(Stored items)

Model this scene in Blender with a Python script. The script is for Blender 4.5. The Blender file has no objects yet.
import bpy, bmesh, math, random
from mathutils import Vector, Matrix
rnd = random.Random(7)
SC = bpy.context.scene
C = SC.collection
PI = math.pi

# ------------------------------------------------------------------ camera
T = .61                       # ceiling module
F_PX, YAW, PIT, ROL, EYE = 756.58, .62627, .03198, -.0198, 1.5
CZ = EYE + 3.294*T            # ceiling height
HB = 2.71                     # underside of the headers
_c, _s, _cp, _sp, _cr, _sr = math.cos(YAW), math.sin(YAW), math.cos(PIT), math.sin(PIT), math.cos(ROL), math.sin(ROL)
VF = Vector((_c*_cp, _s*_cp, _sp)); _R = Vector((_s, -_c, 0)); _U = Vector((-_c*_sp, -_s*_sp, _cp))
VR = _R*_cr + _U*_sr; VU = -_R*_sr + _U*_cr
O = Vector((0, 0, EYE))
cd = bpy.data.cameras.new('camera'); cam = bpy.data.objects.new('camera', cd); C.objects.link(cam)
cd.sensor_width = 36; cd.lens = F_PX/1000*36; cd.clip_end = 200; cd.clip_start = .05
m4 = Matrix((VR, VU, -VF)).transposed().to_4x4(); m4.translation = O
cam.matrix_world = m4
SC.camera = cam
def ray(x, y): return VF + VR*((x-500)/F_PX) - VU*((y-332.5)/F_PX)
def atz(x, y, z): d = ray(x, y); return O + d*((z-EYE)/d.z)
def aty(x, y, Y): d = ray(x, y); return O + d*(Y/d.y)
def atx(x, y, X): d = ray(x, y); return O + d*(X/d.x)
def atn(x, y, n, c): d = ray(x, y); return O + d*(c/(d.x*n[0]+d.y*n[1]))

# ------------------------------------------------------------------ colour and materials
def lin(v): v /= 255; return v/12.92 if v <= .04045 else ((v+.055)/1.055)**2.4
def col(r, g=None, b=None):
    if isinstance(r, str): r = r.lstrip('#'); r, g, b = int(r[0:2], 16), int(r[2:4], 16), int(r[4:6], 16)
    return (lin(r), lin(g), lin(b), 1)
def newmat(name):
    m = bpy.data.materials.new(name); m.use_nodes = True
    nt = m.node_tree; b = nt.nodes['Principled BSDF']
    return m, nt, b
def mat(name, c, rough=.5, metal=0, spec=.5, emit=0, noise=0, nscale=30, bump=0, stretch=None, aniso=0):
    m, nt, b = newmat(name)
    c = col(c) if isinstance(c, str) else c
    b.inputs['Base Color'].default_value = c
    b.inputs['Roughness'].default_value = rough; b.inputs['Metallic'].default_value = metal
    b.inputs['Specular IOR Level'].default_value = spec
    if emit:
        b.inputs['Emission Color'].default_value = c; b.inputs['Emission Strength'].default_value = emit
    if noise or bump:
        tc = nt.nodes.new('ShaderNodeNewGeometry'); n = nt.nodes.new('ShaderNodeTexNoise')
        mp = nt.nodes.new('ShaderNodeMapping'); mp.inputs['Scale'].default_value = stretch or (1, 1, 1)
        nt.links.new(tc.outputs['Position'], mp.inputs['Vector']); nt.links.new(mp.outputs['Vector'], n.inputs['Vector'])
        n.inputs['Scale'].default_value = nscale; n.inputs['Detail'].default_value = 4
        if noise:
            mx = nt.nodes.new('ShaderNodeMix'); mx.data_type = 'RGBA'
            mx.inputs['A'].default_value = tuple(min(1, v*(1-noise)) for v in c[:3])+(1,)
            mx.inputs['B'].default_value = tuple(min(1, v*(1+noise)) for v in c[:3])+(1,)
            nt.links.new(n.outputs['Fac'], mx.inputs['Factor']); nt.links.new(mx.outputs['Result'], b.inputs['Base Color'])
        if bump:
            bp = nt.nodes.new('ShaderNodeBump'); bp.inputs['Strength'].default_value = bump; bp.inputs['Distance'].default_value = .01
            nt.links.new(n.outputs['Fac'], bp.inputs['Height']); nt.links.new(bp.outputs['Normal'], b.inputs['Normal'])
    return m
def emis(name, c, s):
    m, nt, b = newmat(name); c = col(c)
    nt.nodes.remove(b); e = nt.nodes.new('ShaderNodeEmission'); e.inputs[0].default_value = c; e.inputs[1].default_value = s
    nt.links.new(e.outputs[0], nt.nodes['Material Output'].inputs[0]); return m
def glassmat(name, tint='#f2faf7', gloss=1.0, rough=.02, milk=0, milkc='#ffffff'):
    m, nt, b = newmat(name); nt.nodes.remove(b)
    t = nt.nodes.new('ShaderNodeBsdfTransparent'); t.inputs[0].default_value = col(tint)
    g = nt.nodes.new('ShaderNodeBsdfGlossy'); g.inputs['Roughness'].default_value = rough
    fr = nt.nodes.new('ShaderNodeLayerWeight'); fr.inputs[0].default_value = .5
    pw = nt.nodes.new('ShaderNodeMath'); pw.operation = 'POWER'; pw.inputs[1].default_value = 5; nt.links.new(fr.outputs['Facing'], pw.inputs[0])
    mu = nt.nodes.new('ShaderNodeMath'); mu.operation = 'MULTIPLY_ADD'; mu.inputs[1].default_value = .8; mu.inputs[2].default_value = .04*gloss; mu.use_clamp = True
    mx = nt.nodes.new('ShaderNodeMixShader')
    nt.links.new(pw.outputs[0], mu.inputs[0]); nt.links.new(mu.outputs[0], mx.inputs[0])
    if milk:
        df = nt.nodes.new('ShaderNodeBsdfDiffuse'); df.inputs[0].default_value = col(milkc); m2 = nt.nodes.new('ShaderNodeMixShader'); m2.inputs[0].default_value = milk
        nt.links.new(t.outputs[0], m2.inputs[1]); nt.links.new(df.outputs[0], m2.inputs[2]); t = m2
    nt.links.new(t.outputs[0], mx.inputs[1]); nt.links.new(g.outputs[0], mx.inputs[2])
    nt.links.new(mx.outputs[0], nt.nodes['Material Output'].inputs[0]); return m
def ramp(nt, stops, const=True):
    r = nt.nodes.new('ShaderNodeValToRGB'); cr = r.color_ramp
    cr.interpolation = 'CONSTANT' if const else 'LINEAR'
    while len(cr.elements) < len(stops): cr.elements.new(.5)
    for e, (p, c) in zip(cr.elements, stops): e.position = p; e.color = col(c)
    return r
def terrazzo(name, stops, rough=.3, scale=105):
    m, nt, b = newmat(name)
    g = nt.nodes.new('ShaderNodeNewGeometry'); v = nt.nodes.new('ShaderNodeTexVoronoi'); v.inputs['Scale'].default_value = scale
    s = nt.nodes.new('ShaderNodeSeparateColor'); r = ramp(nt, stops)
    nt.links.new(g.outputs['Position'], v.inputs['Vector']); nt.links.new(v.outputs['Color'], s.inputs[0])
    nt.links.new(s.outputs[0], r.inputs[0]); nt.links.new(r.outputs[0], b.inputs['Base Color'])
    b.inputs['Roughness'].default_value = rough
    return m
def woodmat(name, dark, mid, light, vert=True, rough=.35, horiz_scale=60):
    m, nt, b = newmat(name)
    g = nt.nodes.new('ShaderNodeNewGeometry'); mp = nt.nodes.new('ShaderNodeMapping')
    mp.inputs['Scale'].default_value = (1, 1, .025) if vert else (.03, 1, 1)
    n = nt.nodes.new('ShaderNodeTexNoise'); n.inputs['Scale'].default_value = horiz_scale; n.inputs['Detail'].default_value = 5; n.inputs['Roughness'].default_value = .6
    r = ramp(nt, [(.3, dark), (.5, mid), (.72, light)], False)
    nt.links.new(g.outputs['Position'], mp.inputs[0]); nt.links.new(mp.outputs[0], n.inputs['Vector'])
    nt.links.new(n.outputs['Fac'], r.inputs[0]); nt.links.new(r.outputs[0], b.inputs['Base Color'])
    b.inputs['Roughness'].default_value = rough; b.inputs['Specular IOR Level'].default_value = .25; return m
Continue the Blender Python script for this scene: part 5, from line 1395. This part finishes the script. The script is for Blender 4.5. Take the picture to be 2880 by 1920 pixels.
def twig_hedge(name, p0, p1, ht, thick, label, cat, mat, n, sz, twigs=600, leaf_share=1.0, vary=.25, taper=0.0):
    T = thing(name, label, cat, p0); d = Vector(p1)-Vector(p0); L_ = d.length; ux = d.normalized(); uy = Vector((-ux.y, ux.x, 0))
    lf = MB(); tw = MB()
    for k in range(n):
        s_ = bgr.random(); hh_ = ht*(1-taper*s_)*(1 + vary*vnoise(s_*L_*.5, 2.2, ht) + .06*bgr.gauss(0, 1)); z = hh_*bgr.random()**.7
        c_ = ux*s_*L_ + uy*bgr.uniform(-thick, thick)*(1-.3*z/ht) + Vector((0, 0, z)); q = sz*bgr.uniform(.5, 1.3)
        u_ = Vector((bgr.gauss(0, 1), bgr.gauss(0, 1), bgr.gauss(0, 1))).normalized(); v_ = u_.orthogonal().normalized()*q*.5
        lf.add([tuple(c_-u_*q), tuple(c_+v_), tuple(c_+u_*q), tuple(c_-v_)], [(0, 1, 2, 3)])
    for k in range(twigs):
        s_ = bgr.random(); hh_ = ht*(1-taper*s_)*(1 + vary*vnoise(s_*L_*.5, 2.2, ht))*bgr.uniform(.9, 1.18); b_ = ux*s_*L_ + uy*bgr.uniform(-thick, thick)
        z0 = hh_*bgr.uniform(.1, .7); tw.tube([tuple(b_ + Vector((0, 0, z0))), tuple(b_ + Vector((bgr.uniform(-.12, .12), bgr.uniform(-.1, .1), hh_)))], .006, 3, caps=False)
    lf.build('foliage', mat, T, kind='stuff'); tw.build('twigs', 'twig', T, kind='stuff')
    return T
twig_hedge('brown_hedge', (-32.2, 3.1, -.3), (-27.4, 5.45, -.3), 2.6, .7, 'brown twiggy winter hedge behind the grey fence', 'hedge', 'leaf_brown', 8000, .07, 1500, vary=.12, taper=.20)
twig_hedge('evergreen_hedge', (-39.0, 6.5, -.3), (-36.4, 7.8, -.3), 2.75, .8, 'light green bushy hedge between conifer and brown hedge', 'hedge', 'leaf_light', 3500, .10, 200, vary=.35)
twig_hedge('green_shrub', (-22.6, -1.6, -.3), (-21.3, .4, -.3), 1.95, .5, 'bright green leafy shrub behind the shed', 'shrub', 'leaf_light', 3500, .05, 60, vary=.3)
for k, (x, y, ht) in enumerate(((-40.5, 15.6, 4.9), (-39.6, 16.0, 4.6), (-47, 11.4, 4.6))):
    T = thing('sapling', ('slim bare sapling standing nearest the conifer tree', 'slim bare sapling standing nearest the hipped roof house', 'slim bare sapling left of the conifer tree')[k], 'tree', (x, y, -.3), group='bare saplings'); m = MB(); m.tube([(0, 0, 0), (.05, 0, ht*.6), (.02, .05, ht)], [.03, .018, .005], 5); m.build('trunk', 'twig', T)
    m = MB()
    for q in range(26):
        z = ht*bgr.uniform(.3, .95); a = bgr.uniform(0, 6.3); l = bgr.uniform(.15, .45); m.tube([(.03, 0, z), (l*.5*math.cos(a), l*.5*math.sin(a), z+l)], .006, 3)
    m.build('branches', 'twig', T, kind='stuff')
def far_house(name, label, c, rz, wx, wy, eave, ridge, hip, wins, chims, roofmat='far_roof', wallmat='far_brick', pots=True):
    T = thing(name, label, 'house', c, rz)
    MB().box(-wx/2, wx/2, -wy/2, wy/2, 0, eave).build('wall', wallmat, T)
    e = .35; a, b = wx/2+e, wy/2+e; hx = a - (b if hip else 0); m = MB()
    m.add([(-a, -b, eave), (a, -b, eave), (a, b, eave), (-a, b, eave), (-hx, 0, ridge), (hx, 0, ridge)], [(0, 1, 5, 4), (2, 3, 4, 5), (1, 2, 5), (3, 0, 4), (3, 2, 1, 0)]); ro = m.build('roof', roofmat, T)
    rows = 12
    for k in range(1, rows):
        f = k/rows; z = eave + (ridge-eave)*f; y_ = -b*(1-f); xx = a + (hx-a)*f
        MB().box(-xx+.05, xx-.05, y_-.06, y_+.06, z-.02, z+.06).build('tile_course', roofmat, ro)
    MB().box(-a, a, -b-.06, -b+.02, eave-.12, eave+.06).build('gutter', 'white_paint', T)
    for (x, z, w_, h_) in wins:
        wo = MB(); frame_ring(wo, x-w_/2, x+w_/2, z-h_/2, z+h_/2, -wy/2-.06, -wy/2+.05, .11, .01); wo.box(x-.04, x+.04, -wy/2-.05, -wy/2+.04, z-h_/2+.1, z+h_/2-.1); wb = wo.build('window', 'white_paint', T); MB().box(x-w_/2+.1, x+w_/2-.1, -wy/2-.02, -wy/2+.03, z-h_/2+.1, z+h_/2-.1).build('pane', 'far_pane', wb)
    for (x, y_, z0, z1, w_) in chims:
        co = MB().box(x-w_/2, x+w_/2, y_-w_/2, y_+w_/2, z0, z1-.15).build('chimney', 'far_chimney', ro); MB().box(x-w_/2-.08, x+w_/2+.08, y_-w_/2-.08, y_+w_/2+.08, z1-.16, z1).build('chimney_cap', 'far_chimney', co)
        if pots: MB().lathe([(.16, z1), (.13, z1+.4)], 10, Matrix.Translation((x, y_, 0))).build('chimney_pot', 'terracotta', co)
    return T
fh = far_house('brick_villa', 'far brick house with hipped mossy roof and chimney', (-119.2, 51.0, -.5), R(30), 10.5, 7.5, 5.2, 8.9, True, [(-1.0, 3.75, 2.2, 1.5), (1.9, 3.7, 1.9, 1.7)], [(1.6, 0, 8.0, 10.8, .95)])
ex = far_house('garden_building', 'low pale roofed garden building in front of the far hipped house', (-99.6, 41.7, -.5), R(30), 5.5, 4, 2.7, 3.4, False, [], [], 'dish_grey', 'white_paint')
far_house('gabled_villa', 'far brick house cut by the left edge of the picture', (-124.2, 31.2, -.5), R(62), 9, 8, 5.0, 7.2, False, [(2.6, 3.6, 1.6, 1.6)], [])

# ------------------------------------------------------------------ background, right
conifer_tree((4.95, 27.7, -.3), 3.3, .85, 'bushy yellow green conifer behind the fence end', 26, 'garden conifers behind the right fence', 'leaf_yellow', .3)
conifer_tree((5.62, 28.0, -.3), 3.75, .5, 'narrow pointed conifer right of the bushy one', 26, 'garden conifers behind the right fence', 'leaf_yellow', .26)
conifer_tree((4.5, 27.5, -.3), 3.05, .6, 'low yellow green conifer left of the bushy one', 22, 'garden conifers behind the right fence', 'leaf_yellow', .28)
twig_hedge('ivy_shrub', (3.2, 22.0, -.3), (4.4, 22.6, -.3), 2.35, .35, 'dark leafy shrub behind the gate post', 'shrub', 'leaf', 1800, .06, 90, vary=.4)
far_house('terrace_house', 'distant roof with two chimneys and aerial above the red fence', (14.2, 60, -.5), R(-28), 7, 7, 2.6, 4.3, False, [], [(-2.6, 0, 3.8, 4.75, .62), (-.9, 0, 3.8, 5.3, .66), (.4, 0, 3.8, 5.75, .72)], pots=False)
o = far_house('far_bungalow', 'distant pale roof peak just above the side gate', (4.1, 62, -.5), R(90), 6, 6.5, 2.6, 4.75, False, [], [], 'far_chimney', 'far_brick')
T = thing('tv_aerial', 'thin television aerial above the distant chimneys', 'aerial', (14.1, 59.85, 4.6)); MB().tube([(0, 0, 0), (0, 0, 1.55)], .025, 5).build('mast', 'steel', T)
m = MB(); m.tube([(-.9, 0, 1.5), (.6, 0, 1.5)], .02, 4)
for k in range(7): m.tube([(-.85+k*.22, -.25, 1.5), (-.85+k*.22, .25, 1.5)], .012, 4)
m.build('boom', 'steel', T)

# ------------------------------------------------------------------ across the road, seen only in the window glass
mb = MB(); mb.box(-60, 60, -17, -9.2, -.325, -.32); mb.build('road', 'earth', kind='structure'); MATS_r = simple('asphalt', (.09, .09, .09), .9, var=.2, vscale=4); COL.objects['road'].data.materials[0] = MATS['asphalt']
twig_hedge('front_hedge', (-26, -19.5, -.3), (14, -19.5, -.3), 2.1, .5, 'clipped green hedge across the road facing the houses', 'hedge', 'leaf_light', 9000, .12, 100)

- Work instructions: Write out every line of the preceding listing that contains "scene".

- Full output:
Model this scene in Blender with a Python script. The script is for Blender 4.5. The Blender file has no objects yet.
SC = bpy.context.scene
Continue the Blender Python script for this scene: part 5, from line 1395. This part finishes the script. The script is for Blender 4.5. Take the picture to be 2880 by 1920 pixels.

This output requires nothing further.